Rooster sculpture

Rooster Sculpture carved in Kilkenny Limestone

Kirkham Priory


On the way back from delivering a sculpture recently I stopped at Kirkham Priory.  I’ve driven past before and noted it as a place I’d love to go back to and explore.

Kirkham Priory

The entrance is through an impressive stone gateway, with a Gatehouse, all richly decorated with fine figure sculpture and the coats of arms of important patrons.

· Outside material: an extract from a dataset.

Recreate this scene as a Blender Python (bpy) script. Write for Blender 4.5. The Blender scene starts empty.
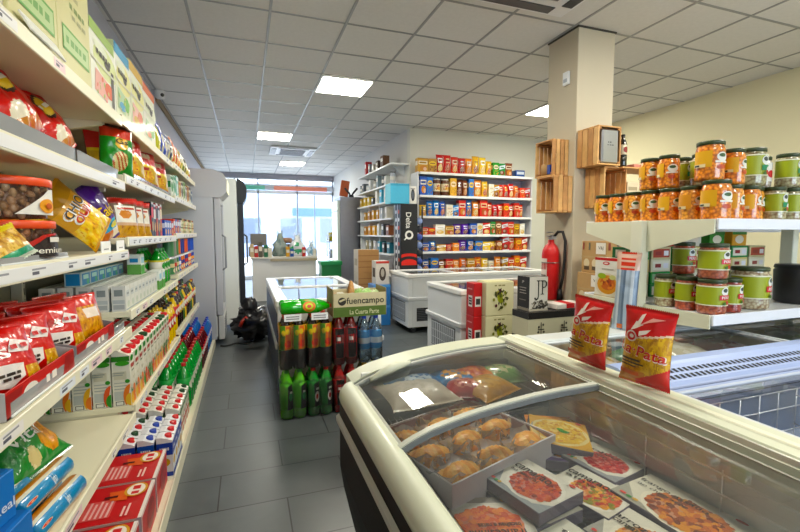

There’s something powerfully atmospheric about ruins, all the history traceable through the remaining stones and foundation grids, it is so easy to imagine being present in the medieval time amongst the prosperous Augustinian community.

Kirkham Priory ruins

The Priory is located on the banks of the River Derwent and most of the building is terraced into the hillside to take advantage of the unusual site.  It means there are stone staircases, passageways, and clever architectural features to manage the different levels.

Kirkham Priory

On the way in I purchased the English Heritage Kirkham Priory guidebook, so I had a proper idea of what I was looking at, rather than my imaginings, but I was so taken up with looking and feeling and the beauty of the ancient stones, I didn’t open it once.

Kirkham Priory

It is when I got home and reflected and questions arose in my mind, the value of the guidebook came into its own, and I could re-live my visit.  One of the descriptions, in particular, caught my eye:  the Laver

Adjoining the spiral staircase, as you turn into the west cloister, are two large arched recesses, of late thirteenth-century date, with splendid geometric tracery panelling on the rear wall.  These arches formed the laver, where the canons washed their hands before entering the refectory.  It was also used weekly and on Maundy Thursday, when the prior washed the feet of the canons in emulation of Christ washing the feet of the disciples before the Last Supper.  There was a piped water supply with taps, sited over a trough, and chases for the pipes can be seen on the other side.

The Rooster Sculpture


During excavations of the site, amongst the many finds at Kirkham, was a tap, on the handle of which was a  bird, simply shaped in the brass.  I thought what a lovely touch this was and learned that it was actually a common feature of the time and that the bird was a rooster.  In the Middle Ages, the Rooster was widely used as a religious symbol, a sign of hope and faith.

I drew heavily on the look of the little brass tap bird handle for this sculpture, which is carved in Kilkenny Limestone.  I must return to Kirkham, (with Rooster), so the piece can experience for a moment the place of its beginning.